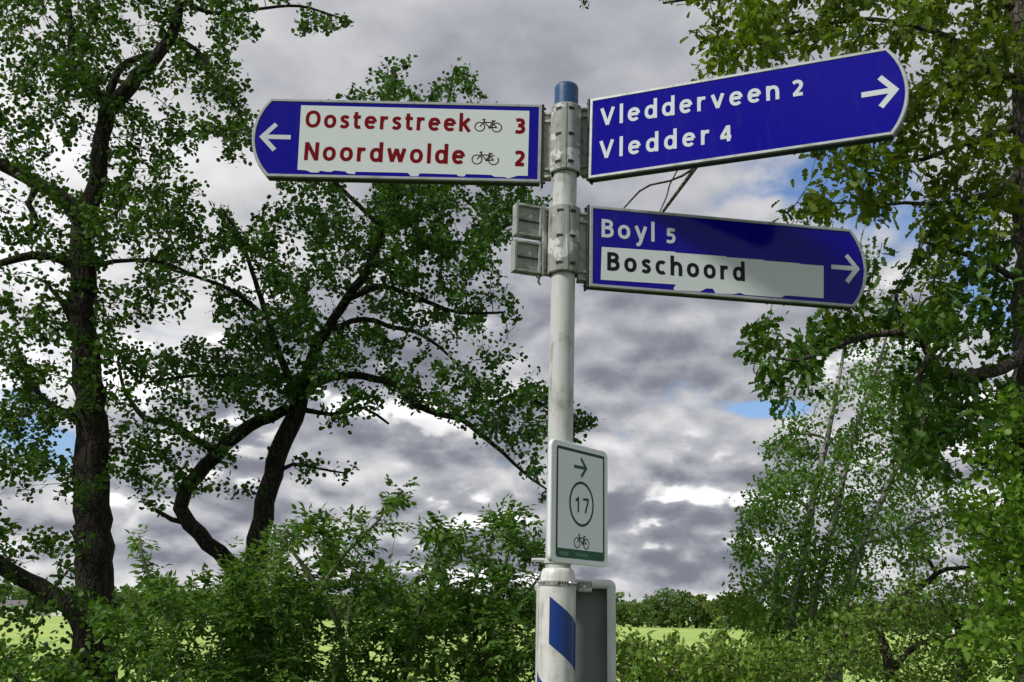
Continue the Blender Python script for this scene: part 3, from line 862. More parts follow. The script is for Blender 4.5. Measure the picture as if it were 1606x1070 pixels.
tube(mb, [(xr - 0.004, yb - 0.002, -0.01), (xr - 0.007, yb - 0.022, -0.012), (xr + 0.001, yb - 0.030, -0.012)], 0.004, 6)
tube(mb, [(xr - 0.014, yb - 0.006, -0.012), (xr - 0.004, yb - 0.006, -0.012)], 0.003, 6)
v = [B1.mw @ Vector(p) for p in mb.v]; mb.v = [(p.x, p.y, p.z) for p in v]
pl(mb, 'plate_bracket', M['clamp'])

# --- cycle route sign with the number in a ring
KS = 3.10 / 3.18
BS = Board(0.14391, 3.18, 0.51005, 0.92684, 0.003, 0.0, KS)
root = empty('route_sign', mw=BS.mw)
tag(root, 'upright white cycle route sign with green border, arrow and ringed number on the pole', 'route sign')
L_ = BS.loc
bx0, bx1 = L_(872.3, 780)[0], L_(947.8, 800)[0]; by1 = (L_(871.5, 696.5)[1] + L_(947.8, 717)[1]) / 2; by0 = (L_(874.3, 872.5)[1] + L_(947.8, 882.3)[1]) / 2
ox0, ox1 = L_(864.5, 780)[0], L_(953.5, 800)[0]; oy1 = by1 + 0.0165; oy0 = by0 - 0.0165
def rrect(x0, y0, x1, y1, r, n=6):
    out = []
    for cx, cy, a in ((x1 - r, y0 + r, -90), (x1 - r, y1 - r, 0), (x0 + r, y1 - r, 90), (x0 + r, y0 + r, 180)):
        for t in np.linspace(R(a), R(a + 90), n): out.append((cx + r * math.cos(t), cy + r * math.sin(t)))
    return out
mb = MB(); mb.prism(rrect(ox0, oy0, ox1, oy1, 0.022), -0.012, 0.0, 0.002); mb.build('panel', M['panel_white'], root)
mb = MB()
t1, t2 = 0.0088, 0.0082
mb.add([(x, y, 0.0006) for x, y in [(bx0, by0 + .01), (bx0 + t2, by0 + .01), (bx0 + t2, by1 - t1), (bx0, by1 - t1)]], [(0, 1, 2, 3)])
mb.add([(x, y, 0.0006) for x, y in [(bx1 - t2, by0 + .01), (bx1, by0 + .01), (bx1, by1 - t1), (bx1 - t2, by1 - t1)]], [(0, 1, 2, 3)])
mb.add([(x, y, 0.0006) for x, y in [(bx0, by1 - t1), (bx1, by1 - t1), (bx1, by1 - .001), (bx1 - .002, by1), (bx0 + .006, by1), (bx0, by1 - .006)]], [(0, 1, 2, 3, 4, 5)])
mb.build('border', M['deep_green'], root)
bh = 0.027
bandp = [(bx0 + 0.010, by0), (bx1 - 0.010, by0), (bx1 - 0.003, by0 + 0.003), (bx1, by0 + 0.010), (bx1, by0 + bh), (bx0, by0 + bh), (bx0, by0 + 0.010), (bx0 + 0.003, by0 + 0.003)]
meshobj('green_band', [(x, y, 0.0009) for x, y in bandp], [tuple(range(8))], M['green'], root)
mb = MB()   # small pale lettering and emblem block on the band, too small to read
xs = np.linspace(L_(903, 875)[0], L_(921, 875)[0], 9)
for i, x in enumerate(xs):
    h = (0.012, 0.010, 0.014, 0.009, 0.012, 0.010, 0.013, 0.010, 0.011)[i]
    ribbon(mb, [(x, by0 + 0.007), (x, by0 + 0.007 + h)], 0.0036, 0.0012)
    if i % 2: ribbon(mb, [(x - 0.003, by0 + 0.007 + h * 0.5), (x + 0.004, by0 + 0.007 + h * 0.5)], 0.003, 0.0014)
mb.build('small_lettering', M['pale_green'], root)
ex = L_(877, 870)[0]
meshobj('emblem', [(ex, by0 + .006, .0012), (ex + .045, by0 + .006, .0012), (ex + .045, by0 + .018, .0012), (ex, by0 + .018, .0012)], [(0, 1, 2, 3)],
        mat('mid_green_print', (0.015, 0.15, 0.075), 0.25), root)
ctr = (L_(911.8, 756) + L_(911.8, 825.8)) / 2; RR = np.hypot(*(L_(911.8, 757.5) - L_(911.8, 824.3))) / 2
ctr[0] = (L_(892.5, 790)[0] + L_(931.2, 792)[0]) / 2
mb = MB(); ribbon(mb, [ctr + RR * np.array([math.cos(t), math.sin(t)]) for t in np.linspace(0, 2 * math.pi, 56, endpoint=False)], 0.0078, 0.0006, True)
mb.build('ring', M['deep_green'], root)
kd = np.hypot(*(L_(907, 778.5) - L_(907, 803)))
text(BS, '1', L_(902.3, 803), L_(909, 804), kd / 0.86, M['deep_green'], root, sw=0.13, sx=1.0, name='numeral')
text(BS, '7', L_(914.3, 805.0), L_(924, 806), kd / 0.86, M['deep_green'], root, sw=0.13, sx=1.15, name='numeral')
tipp, tail, up_, dn_ = (920.6, 735.5), (900.5, 731.2), (911.0, 719), (911.6, 748)
arrow(BS, tipp, tail, up_, dn_, 0.0095, M['green'], root)
wr = np.hypot(*(L_(904.6, 843) - L_(904.6, 859))) / 2
bicycle(BS, L_(904.8, 851.2), L_(919.3, 853.4), wr, 0, M['deep_green'], root, 0.0030)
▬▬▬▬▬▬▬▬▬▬
→ Task instructions: Exactly as they appear, print the lines of the listing above from its first line through the line that contains "pl(mb, 'plate_bracket', M['clamp'])", minus the pictures.

→ Final result:
Continue the Blender Python script for this scene: part 3, from line 862. More parts follow. The script is for Blender 4.5. Measure the picture as if it were 1606x1070 pixels.
tube(mb, [(xr - 0.004, yb - 0.002, -0.01), (xr - 0.007, yb - 0.022, -0.012), (xr + 0.001, yb - 0.030, -0.012)], 0.004, 6)
tube(mb, [(xr - 0.014, yb - 0.006, -0.012), (xr - 0.004, yb - 0.006, -0.012)], 0.003, 6)
v = [B1.mw @ Vector(p) for p in mb.v]; mb.v = [(p.x, p.y, p.z) for p in v]
pl(mb, 'plate_bracket', M['clamp'])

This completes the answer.